‘We need to be at the table’: Local resident attends UN Climate Change Conference for fourth time

    Local resident Big Wind Carpenter attended their fourth UN Climate Change Conference this year, once again representing the Northern Arapaho Tribe as part of the International Indigenous Peoples’ Forum on Climate Change.

    Carpenter was selected to join the organization’s new International Indigenous Youth Forum on Climate Change this year, and they participated in the “knowledge holders bilateral,” where Indigenous representatives from throughout the world share their “traditional ecological knowledge” and explain “how we use those technologies to take care of the environment,” supporting the Nature Based Solutions section of the Paris Climate Accord, which highlights “the importance of nature for addressing the climate crisis.”

    Because Indigenous “knowledge systems have a tie to the land, (they) should be utilized” to combat climate change, Carpenter said – but advocates are also working to ensure that Indigenous knowledge is applied “in conjunction with us – (not) just taken from us and then implemented by an agency.”


    Article 6

    The Indigenous Caucus at COP 28 also advocated for more inclusion in Article 6 of the Paris Agreement this year, Carpenter said.

    That portion of the document featured “eight mentions of Indigenous people” as recently as two years ago, Carpenter recalled – but those mentions were removed during COP 27.

    “Last year was really concerning,” Carpenter said. “So then this year we were really advocating hard (for) more language … recognizing our rights. …

    “It was definitely a battle.”


    By the end of COP 28, Carpenter said Indigenous people were mentioned three times in the newly revised version of Article 6 – an improvement, but still “not where we were” two years ago.

    “It’s definitely a tug and pull with a lot of these situations,” Carpenter said. “We receive them one year, then they’re taken off the next.”

    That’s why it’s “really important” for Indigenous people and other civic organizations to participate in COP gatherings every year, Carpenter noted, crediting “grassroots organizing out of civil society” with the “victories” that were achieved at the session in Dubai: First, hundreds of millions of dollars were pledged to support loss and damage payments for countries suffering from climate crises, and second, the words “transitioning away from fossil fuels” were added to the agreed-upon negotiation text.


    “We can see wins in certain areas, and it’s because of our advocacy,” they said. “The only way that we’re going to continue to see those changes is if we keep showing up in record numbers. …

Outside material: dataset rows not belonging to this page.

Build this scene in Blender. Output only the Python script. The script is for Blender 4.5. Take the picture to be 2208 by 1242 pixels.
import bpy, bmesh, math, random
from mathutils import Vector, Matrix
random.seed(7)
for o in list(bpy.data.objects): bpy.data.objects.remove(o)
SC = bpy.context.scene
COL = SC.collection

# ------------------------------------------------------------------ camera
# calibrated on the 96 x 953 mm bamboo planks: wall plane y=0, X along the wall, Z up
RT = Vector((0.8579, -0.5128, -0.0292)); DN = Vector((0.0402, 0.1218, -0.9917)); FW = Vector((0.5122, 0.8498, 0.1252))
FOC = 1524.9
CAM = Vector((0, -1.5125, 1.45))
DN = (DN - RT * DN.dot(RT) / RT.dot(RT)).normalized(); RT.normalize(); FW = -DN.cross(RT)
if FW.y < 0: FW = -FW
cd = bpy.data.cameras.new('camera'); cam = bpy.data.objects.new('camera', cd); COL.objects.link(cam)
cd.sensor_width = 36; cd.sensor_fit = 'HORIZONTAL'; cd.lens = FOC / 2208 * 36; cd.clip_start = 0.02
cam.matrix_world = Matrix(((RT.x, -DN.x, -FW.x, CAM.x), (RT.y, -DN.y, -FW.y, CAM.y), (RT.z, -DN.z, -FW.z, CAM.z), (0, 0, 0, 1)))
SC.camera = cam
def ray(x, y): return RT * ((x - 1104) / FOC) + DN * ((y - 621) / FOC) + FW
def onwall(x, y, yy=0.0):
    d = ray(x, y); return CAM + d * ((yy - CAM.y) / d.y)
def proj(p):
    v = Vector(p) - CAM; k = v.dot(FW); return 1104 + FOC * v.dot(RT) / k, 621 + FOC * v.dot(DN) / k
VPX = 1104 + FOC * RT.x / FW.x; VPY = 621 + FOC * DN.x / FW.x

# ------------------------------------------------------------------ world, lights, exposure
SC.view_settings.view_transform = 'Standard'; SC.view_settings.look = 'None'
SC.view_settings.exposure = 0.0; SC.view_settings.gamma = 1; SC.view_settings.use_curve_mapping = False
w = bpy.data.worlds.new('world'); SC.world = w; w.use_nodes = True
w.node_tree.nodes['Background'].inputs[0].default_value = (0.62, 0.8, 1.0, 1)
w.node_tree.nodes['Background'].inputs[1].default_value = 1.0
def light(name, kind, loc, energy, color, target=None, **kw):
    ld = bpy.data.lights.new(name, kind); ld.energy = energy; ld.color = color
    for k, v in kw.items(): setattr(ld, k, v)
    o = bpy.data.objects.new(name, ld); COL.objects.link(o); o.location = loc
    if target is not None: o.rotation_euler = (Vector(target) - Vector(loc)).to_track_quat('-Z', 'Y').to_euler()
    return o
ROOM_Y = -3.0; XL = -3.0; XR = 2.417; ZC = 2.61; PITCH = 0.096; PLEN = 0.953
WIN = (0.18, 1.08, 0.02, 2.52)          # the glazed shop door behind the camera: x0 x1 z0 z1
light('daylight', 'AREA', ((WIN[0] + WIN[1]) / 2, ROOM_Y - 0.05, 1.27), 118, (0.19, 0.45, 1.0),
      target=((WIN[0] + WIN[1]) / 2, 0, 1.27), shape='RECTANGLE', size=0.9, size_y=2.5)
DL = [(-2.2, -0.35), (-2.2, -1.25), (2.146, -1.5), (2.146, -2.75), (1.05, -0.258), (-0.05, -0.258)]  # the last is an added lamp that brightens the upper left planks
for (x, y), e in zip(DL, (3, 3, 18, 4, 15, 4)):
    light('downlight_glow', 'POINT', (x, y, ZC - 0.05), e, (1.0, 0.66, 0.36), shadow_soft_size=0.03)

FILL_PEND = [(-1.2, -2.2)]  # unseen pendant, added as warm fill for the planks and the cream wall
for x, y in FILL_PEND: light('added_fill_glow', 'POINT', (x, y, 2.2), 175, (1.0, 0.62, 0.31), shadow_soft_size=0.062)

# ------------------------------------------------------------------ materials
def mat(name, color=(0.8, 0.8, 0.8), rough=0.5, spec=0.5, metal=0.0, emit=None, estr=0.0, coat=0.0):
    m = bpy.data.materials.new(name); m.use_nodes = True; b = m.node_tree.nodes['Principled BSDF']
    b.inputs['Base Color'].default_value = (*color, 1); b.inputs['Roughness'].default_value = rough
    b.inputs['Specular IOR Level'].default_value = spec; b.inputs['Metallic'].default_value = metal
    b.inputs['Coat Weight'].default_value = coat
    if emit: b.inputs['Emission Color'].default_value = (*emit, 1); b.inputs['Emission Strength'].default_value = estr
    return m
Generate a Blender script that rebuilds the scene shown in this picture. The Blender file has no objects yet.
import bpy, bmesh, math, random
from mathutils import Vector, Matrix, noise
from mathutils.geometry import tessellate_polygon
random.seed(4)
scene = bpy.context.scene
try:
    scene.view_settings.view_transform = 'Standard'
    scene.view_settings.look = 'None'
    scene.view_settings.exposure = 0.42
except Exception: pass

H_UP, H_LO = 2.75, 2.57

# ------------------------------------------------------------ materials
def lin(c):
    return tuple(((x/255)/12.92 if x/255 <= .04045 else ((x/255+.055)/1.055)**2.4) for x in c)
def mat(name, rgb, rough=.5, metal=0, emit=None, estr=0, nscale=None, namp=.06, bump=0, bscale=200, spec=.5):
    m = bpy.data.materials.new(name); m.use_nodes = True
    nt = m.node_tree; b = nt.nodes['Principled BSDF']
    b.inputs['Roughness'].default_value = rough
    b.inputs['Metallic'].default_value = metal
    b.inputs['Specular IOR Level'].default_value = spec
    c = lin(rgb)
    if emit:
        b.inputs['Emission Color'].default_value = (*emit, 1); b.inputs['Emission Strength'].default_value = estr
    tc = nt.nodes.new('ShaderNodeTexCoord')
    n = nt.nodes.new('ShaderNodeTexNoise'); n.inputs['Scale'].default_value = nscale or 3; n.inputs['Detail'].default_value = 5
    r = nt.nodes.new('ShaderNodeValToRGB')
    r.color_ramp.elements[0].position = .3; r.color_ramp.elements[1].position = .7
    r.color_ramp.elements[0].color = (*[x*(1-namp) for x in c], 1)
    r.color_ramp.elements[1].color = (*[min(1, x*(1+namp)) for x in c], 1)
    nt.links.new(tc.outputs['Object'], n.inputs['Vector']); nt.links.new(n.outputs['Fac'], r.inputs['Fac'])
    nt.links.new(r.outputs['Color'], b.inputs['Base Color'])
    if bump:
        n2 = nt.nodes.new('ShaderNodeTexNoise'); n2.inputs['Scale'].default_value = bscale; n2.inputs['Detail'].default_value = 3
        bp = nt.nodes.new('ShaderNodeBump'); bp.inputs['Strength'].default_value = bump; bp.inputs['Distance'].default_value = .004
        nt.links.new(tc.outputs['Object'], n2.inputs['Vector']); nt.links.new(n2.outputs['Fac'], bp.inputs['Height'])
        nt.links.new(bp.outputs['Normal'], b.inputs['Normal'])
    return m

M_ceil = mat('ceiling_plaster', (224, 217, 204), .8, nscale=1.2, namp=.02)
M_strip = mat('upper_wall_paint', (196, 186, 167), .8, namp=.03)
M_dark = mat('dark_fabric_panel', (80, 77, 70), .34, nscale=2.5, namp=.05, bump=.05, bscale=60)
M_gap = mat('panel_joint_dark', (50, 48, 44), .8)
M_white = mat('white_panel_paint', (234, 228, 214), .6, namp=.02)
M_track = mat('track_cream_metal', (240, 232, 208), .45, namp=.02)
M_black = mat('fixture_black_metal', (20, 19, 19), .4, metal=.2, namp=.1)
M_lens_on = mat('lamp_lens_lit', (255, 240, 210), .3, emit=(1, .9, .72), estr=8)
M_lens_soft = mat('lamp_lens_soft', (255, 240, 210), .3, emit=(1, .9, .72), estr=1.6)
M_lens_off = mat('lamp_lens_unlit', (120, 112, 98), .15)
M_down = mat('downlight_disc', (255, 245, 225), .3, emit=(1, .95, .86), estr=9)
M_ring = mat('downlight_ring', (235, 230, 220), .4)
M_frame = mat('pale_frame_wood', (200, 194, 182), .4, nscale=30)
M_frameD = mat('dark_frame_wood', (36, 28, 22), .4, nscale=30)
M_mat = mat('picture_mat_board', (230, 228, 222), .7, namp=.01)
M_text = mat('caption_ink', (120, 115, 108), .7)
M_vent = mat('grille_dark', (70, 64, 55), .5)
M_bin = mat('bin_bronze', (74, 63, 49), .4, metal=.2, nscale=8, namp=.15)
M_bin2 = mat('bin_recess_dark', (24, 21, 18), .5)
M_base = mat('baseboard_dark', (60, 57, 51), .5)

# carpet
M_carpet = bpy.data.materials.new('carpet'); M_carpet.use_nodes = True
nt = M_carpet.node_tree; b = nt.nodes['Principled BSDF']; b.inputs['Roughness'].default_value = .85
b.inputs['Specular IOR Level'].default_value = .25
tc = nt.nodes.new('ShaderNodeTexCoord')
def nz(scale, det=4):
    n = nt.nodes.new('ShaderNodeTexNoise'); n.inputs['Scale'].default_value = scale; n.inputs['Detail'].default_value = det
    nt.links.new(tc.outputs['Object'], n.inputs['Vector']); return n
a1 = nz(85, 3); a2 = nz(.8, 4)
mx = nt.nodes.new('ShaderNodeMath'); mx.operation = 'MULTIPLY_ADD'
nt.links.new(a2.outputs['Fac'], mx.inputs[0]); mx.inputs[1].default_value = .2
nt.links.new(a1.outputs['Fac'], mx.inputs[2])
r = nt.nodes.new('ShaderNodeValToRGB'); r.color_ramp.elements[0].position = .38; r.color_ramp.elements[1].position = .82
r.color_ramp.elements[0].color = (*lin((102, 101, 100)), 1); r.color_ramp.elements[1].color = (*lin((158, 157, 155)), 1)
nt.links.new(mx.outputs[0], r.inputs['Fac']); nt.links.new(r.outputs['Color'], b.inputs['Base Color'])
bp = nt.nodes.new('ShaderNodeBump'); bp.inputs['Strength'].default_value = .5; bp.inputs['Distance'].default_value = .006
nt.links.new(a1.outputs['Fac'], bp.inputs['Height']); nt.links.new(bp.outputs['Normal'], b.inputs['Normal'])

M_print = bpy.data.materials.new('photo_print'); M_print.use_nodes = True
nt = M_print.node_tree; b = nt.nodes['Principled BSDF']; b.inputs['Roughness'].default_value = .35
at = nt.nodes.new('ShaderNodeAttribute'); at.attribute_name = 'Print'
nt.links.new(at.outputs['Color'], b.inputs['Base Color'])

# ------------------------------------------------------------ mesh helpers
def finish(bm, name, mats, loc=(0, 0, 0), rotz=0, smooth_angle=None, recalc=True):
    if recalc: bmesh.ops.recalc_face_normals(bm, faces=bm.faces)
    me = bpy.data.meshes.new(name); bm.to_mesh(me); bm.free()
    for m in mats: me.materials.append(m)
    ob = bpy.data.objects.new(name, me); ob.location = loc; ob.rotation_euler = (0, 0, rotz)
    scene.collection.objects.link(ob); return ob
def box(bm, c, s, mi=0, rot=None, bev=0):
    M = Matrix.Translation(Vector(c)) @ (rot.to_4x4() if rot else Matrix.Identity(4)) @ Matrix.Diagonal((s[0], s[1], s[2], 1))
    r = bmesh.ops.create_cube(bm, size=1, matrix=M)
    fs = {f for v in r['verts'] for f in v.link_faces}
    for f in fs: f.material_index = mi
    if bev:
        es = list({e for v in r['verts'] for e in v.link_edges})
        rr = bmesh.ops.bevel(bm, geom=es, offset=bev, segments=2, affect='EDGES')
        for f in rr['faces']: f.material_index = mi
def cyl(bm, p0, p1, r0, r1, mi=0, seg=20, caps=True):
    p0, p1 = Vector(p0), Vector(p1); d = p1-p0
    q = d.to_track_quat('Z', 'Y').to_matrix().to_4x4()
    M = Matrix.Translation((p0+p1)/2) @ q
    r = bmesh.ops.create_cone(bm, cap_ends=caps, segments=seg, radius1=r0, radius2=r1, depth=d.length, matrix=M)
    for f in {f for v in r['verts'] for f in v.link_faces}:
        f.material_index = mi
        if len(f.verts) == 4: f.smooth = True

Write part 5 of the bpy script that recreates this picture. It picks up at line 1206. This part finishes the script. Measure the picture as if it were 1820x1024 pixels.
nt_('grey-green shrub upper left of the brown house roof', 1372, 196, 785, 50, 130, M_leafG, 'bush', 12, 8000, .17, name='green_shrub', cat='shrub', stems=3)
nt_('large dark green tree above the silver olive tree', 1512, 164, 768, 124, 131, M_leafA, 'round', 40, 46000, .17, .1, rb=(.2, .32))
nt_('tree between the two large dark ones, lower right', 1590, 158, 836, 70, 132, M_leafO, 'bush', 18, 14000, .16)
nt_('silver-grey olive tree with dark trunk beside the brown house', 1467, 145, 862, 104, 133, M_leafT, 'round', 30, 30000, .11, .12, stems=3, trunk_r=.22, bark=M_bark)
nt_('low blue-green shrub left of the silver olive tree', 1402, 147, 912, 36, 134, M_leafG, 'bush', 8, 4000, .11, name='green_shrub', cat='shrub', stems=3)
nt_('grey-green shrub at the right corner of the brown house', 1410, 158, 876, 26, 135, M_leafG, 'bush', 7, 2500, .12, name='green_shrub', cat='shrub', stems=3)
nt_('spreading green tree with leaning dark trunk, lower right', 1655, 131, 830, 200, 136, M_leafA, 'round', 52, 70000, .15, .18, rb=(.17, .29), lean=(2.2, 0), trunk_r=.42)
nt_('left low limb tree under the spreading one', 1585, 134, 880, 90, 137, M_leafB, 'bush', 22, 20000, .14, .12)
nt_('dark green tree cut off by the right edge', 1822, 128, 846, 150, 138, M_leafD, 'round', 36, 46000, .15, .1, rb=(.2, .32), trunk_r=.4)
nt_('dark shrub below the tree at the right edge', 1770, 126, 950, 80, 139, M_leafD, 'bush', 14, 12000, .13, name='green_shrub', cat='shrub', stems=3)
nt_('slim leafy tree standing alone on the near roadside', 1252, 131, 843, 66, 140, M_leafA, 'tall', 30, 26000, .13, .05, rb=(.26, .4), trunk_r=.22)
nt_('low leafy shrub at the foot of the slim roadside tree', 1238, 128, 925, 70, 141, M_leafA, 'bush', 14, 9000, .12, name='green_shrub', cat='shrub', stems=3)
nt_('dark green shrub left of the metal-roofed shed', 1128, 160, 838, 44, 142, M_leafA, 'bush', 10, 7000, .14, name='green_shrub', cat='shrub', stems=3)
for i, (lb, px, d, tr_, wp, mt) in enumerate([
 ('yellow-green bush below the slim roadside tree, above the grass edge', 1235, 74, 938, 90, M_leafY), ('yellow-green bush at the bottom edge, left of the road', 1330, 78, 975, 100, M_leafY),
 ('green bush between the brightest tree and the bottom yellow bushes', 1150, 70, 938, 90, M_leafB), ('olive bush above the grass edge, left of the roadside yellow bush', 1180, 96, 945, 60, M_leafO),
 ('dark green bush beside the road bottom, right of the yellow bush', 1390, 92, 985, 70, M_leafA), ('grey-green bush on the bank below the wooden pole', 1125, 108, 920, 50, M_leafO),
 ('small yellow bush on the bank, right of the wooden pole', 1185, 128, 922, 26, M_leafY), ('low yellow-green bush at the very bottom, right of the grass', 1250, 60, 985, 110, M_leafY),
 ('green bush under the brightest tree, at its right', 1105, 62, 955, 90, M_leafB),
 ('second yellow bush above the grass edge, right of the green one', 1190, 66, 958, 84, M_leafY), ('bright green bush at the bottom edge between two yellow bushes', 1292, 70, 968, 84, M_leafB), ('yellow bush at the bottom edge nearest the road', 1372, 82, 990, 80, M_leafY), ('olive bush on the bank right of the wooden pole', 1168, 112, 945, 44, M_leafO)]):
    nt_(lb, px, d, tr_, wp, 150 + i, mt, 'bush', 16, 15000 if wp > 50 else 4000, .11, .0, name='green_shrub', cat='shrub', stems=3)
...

    “As people from impacted communities, from areas that are vulnerable to climate change, we need to be at the table to advocate on our behalf.”

    Red Desert

    Carpenter was able to highlight some of the work they’ve been doing with the Wyoming Outdoor Council and the Indigenous Land Alliance of Wyoming to incorporate “Tribal co-stewardship” into Red Desert land management plans during a presentation they made at COP 28.


    It was part of a talk focused on the Sharm-El-Sheikh Adaptation Agenda, which Carpenter worked on last year.

    h/t Big Wind Carpenter/Associated Press

    The agenda features 30 global “adaptation” targets meant to increase human resiliency ahead of future “climate consequences,” according to the UN website.

    Carpenter called it “mitigation … as a preventive measure” that could help avoid loss and damages in the future.

    “We’re hoping to bring this idea of how we can manage public lands out here to Wyoming, and especially the Red Desert – being a space that is sacred to over a dozen Tribes,” they said. “(We’re) trying to ensure that those relations that are happening are better.”

    Carpenter encouraged local residents interested in getting involved in environmental justice to contact the WOC or the Lander Climate Action Network for more information – noting that their own climate work began, and continues, in Fremont County and on the Wind River Reservation.

    “I became an environmental activist on the Reservation when I was 13 … because of environmental racism that was happening,” Carpenter said. “I felt I needed to be an advocate for my community.”

    From there, Carpenter got involved at the regional and national levels before attending their first international event – the annual UN Permanent Forum on Indigenous Issues in New York.

    After that, they said, “people reached out to me and were like, ‘Hey, you should come to the International Climate Conference.’”

    “It can seem so very, very high-level when we talk about international policy, and a lot of it is hard to understand and very technical, but it’s all really interwoven, the work that I do, (with) coming from this community and knowing where I’m from and knowing that a lot of these places are at risk and we’re seeing these changes happening right now,” Carpenter said.

    They pointed, for example, to the glaciers of the Wind River Range, which are melting at an accelerated pace and may disappear in the coming decades.

    “Within my lifetime, I’m going to see something that has fed life for thousands of years no longer going to exist,” Carpenter said.

    “We can’t wait any longer trying to make these decisions.”

    With that sense of urgency in mind, Carpenter commended the Lander City Council for passing its greenhouse gas emissions reductions resolution this week.

    “It was actually really good news to (see them) sealing the deal on that,” Carpenter said. “It’s been really good to see how all this work ties back to a local level.”